Christianity Today November 12, 2009

Not everyone sees God the same way. Director Peter Rodger, tired of various people claiming their God is the greatest—and then using that belief as a basis for violence, terrorism, and war—decided to travel around the world and ask people what they thought God is. And, he says, “As a person who wrestles with faith, I needed to determine whether God created man or man created God.”

The result is Oh My God, a flashy but insubstantial whirlwind trip around the globe. The film is rendered even more disappointing because of its potential. After all, there is no more interesting or defining question to ask of a person than what they think of God. Even the agnostic somehow has an opinion. God has been a hot topic since the dawn of humankind.
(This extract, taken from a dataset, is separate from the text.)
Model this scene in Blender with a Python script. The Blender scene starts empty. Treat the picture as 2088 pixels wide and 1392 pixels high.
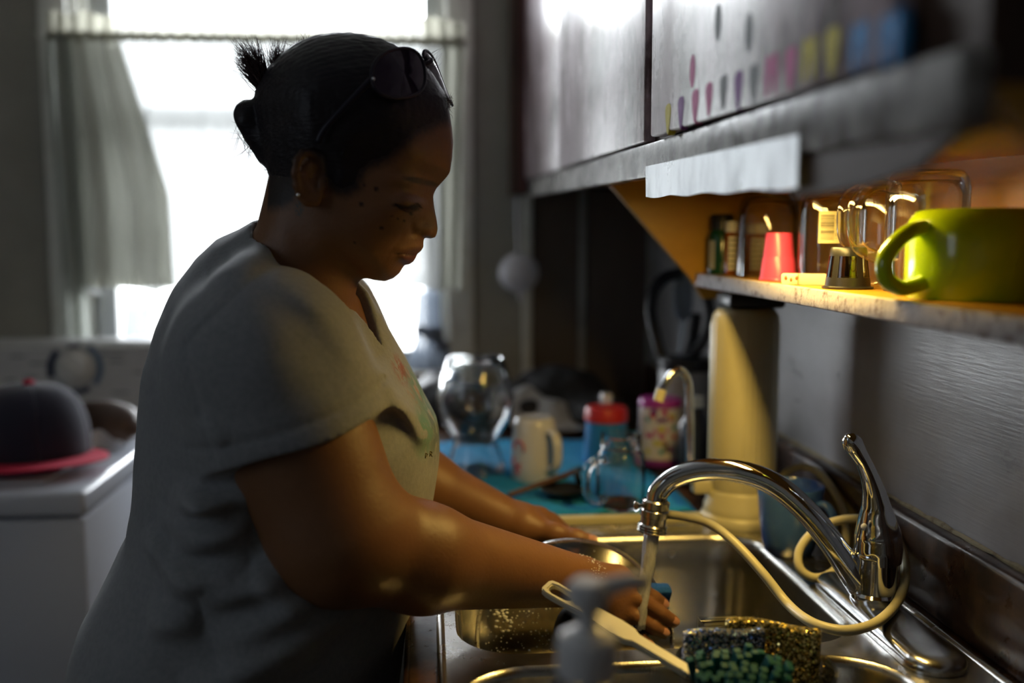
import bpy, bmesh, math, random
import numpy as np
from mathutils import Vector, Matrix, Euler

random.seed(7)
RNG = np.random.default_rng(7)
SC = bpy.context.scene
COL = SC.collection
rad = math.radians

# ------------------------------------------------------------------ camera, world, light, exposure
CAM = Vector((0.0, 0.0, 1.33))
CAM_ROT = Euler((rad(90 - 6.0), 0.0, rad(-4.9)), 'XYZ')
FPX = 35.0 / 36.0 * 2088.0
cam_data = bpy.data.cameras.new('camera')
cam_data.lens = 35.0
cam_data.sensor_width = 36.0
cam_data.clip_start = 0.02
cam_data.dof.use_dof = True
cam_data.dof.focus_distance = 1.06
cam_data.dof.aperture_fstop = 1.8
cam = bpy.data.objects.new('camera', cam_data)
cam.location = CAM
cam.rotation_euler = CAM_ROT
COL.objects.link(cam)
SC.camera = cam

world = bpy.data.worlds.new('overcast_sky')
SC.world = world
world.use_nodes = True
bgn = world.node_tree.nodes['Background']
bgn.inputs[0].default_value = (0.90, 0.95, 1.0, 1)
bgn.inputs[1].default_value = 20.0

SC.view_settings.view_transform = 'Standard'
SC.view_settings.look = 'None'
SC.view_settings.gamma = 1.0
SC.view_settings.use_curve_mapping = False
SC.view_settings.exposure = 0.25
SC.cycles.use_denoising = True
SC.cycles.caustics_reflective = False
SC.cycles.caustics_refractive = False
SC.cycles.max_bounces = 14
SC.cycles.transmission_bounces = 14
SC.cycles.transparent_max_bounces = 16


def area_light(name, loc, direction, sx, sy, power, color, portal=False, spread=180):
    d = bpy.data.lights.new(name, 'AREA')
    d.shape = 'RECTANGLE'
    d.size, d.size_y = sx, sy
    d.energy = power
    d.color = color
    d.spread = rad(spread)
    if portal:
        d.cycles.is_portal = True
    o = bpy.data.objects.new(name, d)
    o.location = loc
    o.rotation_euler = Vector(direction).to_track_quat('-Z', 'Y').to_euler()
    COL.objects.link(o)
    return o


# daylight through the kitchen window is the sky itself, sampled through a portal
area_light('window_portal', (-0.39, 2.62, 1.62), (0, -1, 0), 0.86, 1.22, 1.0, (1, 1, 1), portal=True)
# fill light added at the left wall, set in a made-up window
area_light('added_side_fill', (-1.70, 0.25, 1.70), (1, 0.35, -0.1), 0.8, 1.0, 2.8, (0.76, 0.87, 1.0))
# warm tube under the wall cabinet
area_light('under_cabinet_lamp', (0.37, 1.04, 1.3905), (0.0, 0.0, -1), 0.03, 0.27, 2.3, (1.0, 0.66, 0.17))


def ray(px, py):
    v = Vector(((px - 1044.0) / FPX, -(py - 696.0) / FPX, -1.0))
    return CAM_ROT.to_matrix() @ v


def at(px, py, y):
    """World point on the plane Y = y seen at a photograph pixel."""
    v = ray(px, py)
    return CAM + v * (y / v.y)


def at_x(px, py, x):
    v = ray(px, py)
    return CAM + v * (x / v.x)


def at_z(px, py, z):
    v = ray(px, py)
    return CAM + v * ((z - CAM.z) / v.z)


# ------------------------------------------------------------------ materials
MATS = {}


def new_mat(name):
    m = bpy.data.materials.new(name)
    m.use_nodes = True
    nt = m.node_tree
    bsdf = nt.nodes['Principled BSDF']
    return m, nt, bsdf


def M(name, col, rough=0.5, metal=0.0, noise=None, bump=None, trans=0.0, ior=1.45, coat=0.0, sss=0.0,
      spec=0.5, alpha=None, rough_noise=None, sheen=0.0):
    """noise = (scale, second colour, low, high[, stretch]); bump = (scale, strength[, stretch]); all in object space."""
    if name in MATS:
        return MATS[name]
    m, nt, b = new_mat(name)
    N, L = nt.nodes, nt.links
    b.inputs['Base Color'].default_value = (*col, 1)
    b.inputs['Roughness'].default_value = rough
    b.inputs['Metallic'].default_value = metal
    b.inputs['Transmission Weight'].default_value = trans
    b.inputs['IOR'].default_value = ior
    b.inputs['Coat Weight'].default_value = coat
    b.inputs['Coat Roughness'].default_value = 0.08
    b.inputs['Specular IOR Level'].default_value = spec
    b.inputs['Sheen Weight'].default_value = sheen
    if sss:
        b.inputs['Subsurface Weight'].default_value = sss
        b.inputs['Subsurface Radius'].default_value = (0.012, 0.005, 0.003)
        b.inputs['Subsurface Scale'].default_value = 1.0
    tc = None

    def coords(stretch):
        nonlocal tc
        if tc is None:
            tc = N.new('ShaderNodeTexCoord')
        mp = N.new('ShaderNodeMapping')
        mp.inputs['Scale'].default_value = stretch or (1, 1, 1)
        L.new(tc.outputs['Object'], mp.inputs['Vector'])
        return mp.outputs[0]

    if noise:
        tx = N.new('ShaderNodeTexNoise')
        tx.inputs['Scale'].default_value = noise[0]
        tx.inputs['Detail'].default_value = 8
        tx.inputs['Roughness'].default_value = 0.65
        L.new(coords(noise[4] if len(noise) > 4 else None), tx.inputs['Vector'])
        rp = N.new('ShaderNodeValToRGB')
        rp.color_ramp.elements[0].position = noise[2]
        rp.color_ramp.elements[1].position = noise[3]
        rp.color_ramp.elements[0].color = (*col, 1)
        rp.color_ramp.elements[1].color = (*noise[1], 1)
        L.new(tx.outputs['Fac'], rp.inputs[0])
        L.new(rp.outputs[0], b.inputs['Base Color'])
    if rough_noise:
        tx = N.new('ShaderNodeTexNoise')
        tx.inputs['Scale'].default_value = rough_noise[0]
        tx.inputs['Detail'].default_value = 8
        tx.inputs['Roughness'].default_value = 0.7
        L.new(coords(rough_noise[3] if len(rough_noise) > 3 else None), tx.inputs['Vector'])
        mr = N.new('ShaderNodeMapRange')
        mr.inputs['From Min'].default_value = 0.3
        mr.inputs['From Max'].default_value = 0.7
        mr.inputs['To Min'].default_value = rough_noise[1]
        mr.inputs['To Max'].default_value = rough_noise[2]
        L.new(tx.outputs['Fac'], mr.inputs['Value'])
        L.new(mr.outputs[0], b.inputs['Roughness'])
    if bump:
        tx = N.new('ShaderNodeTexNoise')
        tx.inputs['Scale'].default_value = bump[0]
        tx.inputs['Detail'].default_value = 6
        L.new(coords(bump[2] if len(bump) > 2 else None), tx.inputs['Vector'])
        bp = N.new('ShaderNodeBump')
        bp.inputs['Strength'].default_value = bump[1]
        bp.inputs['Distance'].default_value = 0.004
        L.new(tx.outputs['Fac'], bp.inputs['Height'])
        L.new(bp.outputs[0], b.inputs['Normal'])
    MATS[name] = m
    return m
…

To his credit, Rodgers mostly manages to avoid demonizing or ridiculing his subjects. (Some of them seem pretty crazy, but he doesn’t provoke them into it.) He starts out with what seems like a genuinely open heart and inquisitive mind, which is just what a documentarian needs.

Director Peter Rodger
Director Peter Rodger

However, through wearying series of interviews and strings of rhetorical questions voiced over pulsing music and heady vistas, the issue becomes more muddied, not more clear. It’s patently ridiculous to think anyone can settle the question of God in a 98-minute film, of course, and I’m sure Rodger didn’t expect to settle it once and for all, but his bias against the possibility of any religion (with the possible exception of Buddhism) having a valid handle on what God is becomes more and more clear. To Rodger, religion—in any form—is an obstruction to knowing God, and couldn’t be a help along the way.

Fair enough. Even many Christians say that they are about relationship, not religion. One of the truest statements in the film comes from Ringo Starr (of all people), who says that “God is love.” What he means by “God” and “love” is probably a bit different from what John meant in his first epistle, but he’s on the right track.
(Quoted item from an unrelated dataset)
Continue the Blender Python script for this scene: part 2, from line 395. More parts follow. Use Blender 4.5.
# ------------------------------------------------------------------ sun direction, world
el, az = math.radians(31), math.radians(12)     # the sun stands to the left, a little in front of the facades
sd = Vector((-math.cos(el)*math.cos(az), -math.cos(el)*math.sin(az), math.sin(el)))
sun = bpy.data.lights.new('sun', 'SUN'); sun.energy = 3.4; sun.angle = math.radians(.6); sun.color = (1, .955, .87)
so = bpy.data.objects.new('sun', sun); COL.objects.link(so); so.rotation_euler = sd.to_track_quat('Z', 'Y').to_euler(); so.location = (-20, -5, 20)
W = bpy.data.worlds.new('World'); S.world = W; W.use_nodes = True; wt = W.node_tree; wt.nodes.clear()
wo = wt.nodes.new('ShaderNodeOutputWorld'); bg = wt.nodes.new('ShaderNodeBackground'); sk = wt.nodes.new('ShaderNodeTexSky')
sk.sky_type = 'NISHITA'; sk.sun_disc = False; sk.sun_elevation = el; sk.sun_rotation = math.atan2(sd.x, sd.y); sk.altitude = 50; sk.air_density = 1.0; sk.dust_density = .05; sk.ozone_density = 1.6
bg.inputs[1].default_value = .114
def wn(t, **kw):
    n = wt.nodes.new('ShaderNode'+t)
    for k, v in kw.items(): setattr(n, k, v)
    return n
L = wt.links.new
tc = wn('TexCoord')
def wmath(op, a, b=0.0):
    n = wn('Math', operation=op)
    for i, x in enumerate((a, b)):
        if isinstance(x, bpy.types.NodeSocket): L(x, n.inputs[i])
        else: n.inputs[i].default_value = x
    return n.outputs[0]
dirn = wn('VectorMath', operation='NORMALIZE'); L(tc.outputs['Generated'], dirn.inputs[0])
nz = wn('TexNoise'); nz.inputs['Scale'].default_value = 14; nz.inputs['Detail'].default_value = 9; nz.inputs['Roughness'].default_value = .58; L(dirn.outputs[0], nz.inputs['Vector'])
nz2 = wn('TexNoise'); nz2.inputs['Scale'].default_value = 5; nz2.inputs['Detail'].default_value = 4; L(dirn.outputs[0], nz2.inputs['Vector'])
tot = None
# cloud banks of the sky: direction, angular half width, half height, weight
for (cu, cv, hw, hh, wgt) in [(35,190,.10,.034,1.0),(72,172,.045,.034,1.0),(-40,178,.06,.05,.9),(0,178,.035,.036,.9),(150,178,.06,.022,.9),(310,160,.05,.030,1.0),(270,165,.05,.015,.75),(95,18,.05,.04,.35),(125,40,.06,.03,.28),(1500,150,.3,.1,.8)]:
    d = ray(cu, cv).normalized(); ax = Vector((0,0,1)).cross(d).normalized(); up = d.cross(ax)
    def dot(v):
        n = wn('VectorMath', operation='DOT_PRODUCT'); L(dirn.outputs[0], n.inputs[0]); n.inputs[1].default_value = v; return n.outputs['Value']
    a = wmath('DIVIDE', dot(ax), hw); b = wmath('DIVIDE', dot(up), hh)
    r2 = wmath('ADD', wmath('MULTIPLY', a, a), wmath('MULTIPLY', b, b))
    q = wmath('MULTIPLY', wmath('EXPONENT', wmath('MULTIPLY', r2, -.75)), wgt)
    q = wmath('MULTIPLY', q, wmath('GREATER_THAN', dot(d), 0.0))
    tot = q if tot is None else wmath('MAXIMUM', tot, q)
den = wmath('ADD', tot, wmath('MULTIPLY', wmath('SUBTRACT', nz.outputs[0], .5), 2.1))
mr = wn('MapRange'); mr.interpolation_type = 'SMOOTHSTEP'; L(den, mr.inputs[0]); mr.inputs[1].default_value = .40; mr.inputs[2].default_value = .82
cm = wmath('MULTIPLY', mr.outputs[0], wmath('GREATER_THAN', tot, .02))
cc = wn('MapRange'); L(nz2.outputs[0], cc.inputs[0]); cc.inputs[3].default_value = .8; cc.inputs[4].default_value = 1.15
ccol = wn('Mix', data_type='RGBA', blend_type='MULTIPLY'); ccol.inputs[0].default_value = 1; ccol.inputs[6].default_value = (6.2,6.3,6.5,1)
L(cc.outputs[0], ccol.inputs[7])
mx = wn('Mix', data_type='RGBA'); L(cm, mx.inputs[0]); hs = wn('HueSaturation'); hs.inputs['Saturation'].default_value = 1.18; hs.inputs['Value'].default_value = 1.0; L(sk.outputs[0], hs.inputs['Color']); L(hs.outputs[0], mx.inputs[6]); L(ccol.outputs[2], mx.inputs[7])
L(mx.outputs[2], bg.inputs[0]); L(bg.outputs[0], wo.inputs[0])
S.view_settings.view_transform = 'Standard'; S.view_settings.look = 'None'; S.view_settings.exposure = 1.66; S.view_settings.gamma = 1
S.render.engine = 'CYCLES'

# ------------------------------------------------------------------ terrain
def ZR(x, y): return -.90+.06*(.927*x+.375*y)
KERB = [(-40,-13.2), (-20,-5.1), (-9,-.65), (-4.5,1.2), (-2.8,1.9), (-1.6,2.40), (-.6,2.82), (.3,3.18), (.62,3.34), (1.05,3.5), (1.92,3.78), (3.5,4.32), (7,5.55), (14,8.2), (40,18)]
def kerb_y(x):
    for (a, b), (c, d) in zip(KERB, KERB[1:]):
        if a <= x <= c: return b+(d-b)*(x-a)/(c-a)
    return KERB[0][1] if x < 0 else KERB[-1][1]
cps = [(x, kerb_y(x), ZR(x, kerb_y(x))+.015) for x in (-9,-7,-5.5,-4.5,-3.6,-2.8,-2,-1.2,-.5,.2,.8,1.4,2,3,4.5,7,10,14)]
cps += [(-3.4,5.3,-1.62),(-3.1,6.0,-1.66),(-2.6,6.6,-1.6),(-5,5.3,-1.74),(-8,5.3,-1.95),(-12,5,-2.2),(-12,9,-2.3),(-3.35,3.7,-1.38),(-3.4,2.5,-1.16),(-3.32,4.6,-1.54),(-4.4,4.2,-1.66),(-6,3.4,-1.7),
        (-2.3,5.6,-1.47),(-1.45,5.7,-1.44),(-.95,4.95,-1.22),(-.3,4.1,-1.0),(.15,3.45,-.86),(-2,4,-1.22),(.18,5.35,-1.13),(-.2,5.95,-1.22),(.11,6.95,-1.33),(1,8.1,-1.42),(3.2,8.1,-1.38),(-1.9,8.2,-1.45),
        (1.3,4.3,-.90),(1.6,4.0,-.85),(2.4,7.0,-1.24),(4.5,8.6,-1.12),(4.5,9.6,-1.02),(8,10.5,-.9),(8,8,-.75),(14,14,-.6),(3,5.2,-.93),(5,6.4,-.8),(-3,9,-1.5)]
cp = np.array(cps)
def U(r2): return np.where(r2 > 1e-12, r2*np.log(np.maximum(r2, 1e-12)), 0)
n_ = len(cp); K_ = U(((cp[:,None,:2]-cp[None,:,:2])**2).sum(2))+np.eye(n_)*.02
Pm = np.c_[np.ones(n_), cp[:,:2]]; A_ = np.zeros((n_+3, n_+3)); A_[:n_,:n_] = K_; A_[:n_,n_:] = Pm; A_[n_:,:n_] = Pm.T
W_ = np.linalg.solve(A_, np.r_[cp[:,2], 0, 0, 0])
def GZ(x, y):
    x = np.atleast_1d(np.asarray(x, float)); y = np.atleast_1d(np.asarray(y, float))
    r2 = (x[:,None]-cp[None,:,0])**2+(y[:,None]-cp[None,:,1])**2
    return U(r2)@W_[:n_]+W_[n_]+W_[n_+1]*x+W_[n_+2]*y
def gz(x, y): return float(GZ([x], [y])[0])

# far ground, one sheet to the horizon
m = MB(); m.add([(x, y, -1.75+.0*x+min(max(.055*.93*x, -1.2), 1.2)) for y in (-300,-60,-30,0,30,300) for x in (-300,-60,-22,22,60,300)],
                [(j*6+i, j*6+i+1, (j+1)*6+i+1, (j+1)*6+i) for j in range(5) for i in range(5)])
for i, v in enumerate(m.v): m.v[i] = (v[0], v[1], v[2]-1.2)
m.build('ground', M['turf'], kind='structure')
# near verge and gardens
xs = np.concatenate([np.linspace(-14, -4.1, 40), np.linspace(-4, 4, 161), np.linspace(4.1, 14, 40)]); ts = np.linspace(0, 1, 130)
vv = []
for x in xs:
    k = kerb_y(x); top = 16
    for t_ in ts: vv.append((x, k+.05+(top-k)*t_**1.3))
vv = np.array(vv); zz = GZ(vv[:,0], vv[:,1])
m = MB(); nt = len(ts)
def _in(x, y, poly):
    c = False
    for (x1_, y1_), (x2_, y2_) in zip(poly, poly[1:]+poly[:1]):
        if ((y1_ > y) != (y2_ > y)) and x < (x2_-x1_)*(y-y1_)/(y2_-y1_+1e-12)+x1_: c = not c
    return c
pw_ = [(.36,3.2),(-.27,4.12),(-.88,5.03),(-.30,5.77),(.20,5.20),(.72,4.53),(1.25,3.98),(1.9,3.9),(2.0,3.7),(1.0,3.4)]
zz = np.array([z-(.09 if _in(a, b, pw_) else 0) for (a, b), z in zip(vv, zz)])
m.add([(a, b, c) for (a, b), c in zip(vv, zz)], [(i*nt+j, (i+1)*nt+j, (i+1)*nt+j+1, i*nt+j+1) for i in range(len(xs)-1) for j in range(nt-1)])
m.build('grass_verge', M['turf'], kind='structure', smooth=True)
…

If a muddled view of God were the film’s only drawback, it might be forgiven. An intelligent, compassionate inquiry into the various ways that people have seen God and the manifestations that takes is interesting anthropologically and sociologically, but also important for the thinking Christian, who ought to understand what others believe. A documentary with some depth would be an excellent way to hear people’s views from their own lips.

Hugh Jackman shares his views on God
Hugh Jackman shares his views on God

But that’s not this film. Instead, we’re following Rodger around as he has a kind of existential crisis (which he in fact does in the middle of the film). It lacks any arc beyond its loose inquiry, so it plays more like a music video than a documentary. The experience is dizzying, as we hop from continent to continent, occasionally sitting down with somewhat random celebrities—illusionist David Copperfield, musician Seal, Hugh Jackman, Ringo Starr. The only evangelicals they seem to have been able to dig up are a pastor in Africa who the nationals seem not to like very much, Dr. Tim LaHaye, and possibly the most stereotypical “everyman” possible: a gun shop owner in Texas. (The most evangelical-sounding interviewee is an American Catholic seminarian studying in Rome, who whips out a guitar in the square and leads the tourists in a chorus that calls on the Holy Spirit to fall and fill their hearts with fire.)
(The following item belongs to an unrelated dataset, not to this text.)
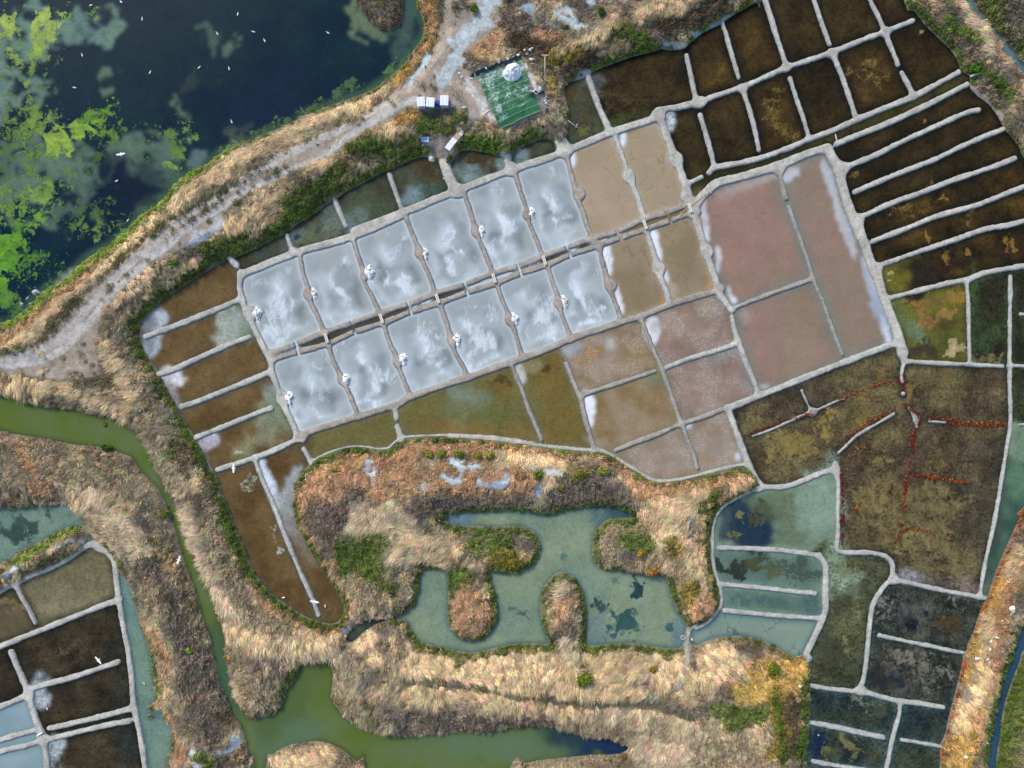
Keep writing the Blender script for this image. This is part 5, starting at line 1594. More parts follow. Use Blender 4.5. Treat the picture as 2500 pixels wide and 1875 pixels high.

The voices who are probably most interesting in this conversation (various imams, for instance, or a pair of peacekeeping religious leaders on the Gaza strip) simply aren’t on screen nearly enough. Frankly, I don’t care too much about what Baz Luhrmann (writer/director of such films as Australia and Moulin Rouge) thinks God is.

Young monks in school at the Hemis Monastery in North India
Young monks in school at the Hemis Monastery in North India

The film’s gorgeous locations and breathtaking vistas aren’t enough to rescue it from its wearying faux seriousness. For a film that’s not supposed to be about religion, Oh My God spends an awful lot of time talking about religion, but not at all knowledgeably. I’d wager that your average moviegoer really doesn’t know how the views of God differ from Islam to Christianity to Judaism, yet no baseline is established, leaving the viewer with only the vague sense that religions are just oppressive systems of belief based around similar views of the same God, and that Mohammed and Jesus are roughly equivalent figures in their respective religions.

It seems impossible to conduct an honest, intelligent inquiry without at least this basic understanding. One telling moment comes when the filmmaker visits a school in India where children from Christian, Muslim, and Hindu families seem to study, learn, and play happily together. One little girl looks at the camera and says, “I am Hindu, and I believe that there is one true God.” If there’s anything Hindus believe, it is not that there is one true God.

Ultimately, Rodger succumbs to the trendy idea that religion has done nothing but bad in the world, that God is in all of us, a force that doesn’t really care what we believe about it as long as we’re pleasant to one another. One might rightly wonder why, if this is the conclusion, we needed the previous hour and a half to get there. There’s nothing new said or unearthed in this film. The religious adherent won’t have their mind changed, and the person who isn’t sure what they believe won’t find any help here, either. A topic this important should never be ultimately treated so glibly.

A Bali priest in Bali, Indonesia
A Bali priest in Bali, Indonesia

What Oh My God does underline is that God, or at least some supreme animating force, is felt by nearly everyone throughout the world. A belief in something is shared among humankind; it’s how that belief takes shape that changes. Some believe it is just a force; others believe it is a Person; others think it’s simply nature. But we know there’s something beyond us.

It’s good for Christians—and everyone else—to explore and understand the many perceptions of God, and to thereby tease out what they believe. We are fooling ourselves if we think it’s sufficient to know our own beliefs and ignore the very real questions and answers that others have.

Talk About It

Discussion starters
  1. Christians believe that God isn’t a what, but a who. When you think about God, how do you picture him?
  2. What does John 14:7-11 say about how we can know who God is?
  3. The film seems to conclude that “God is love.” This is a (probably unconscious) echo of several verses in 1 John 4. What do you think the film’s interviewees mean when they say that? What does 1 John 4:7-21 say about how Christians can show the world who God is?

The Family Corner

For parents to consider

The film is not rated by the MPAA. It includes an inexplicably graphic scene of animal slaughter. The rough language is bleeped out.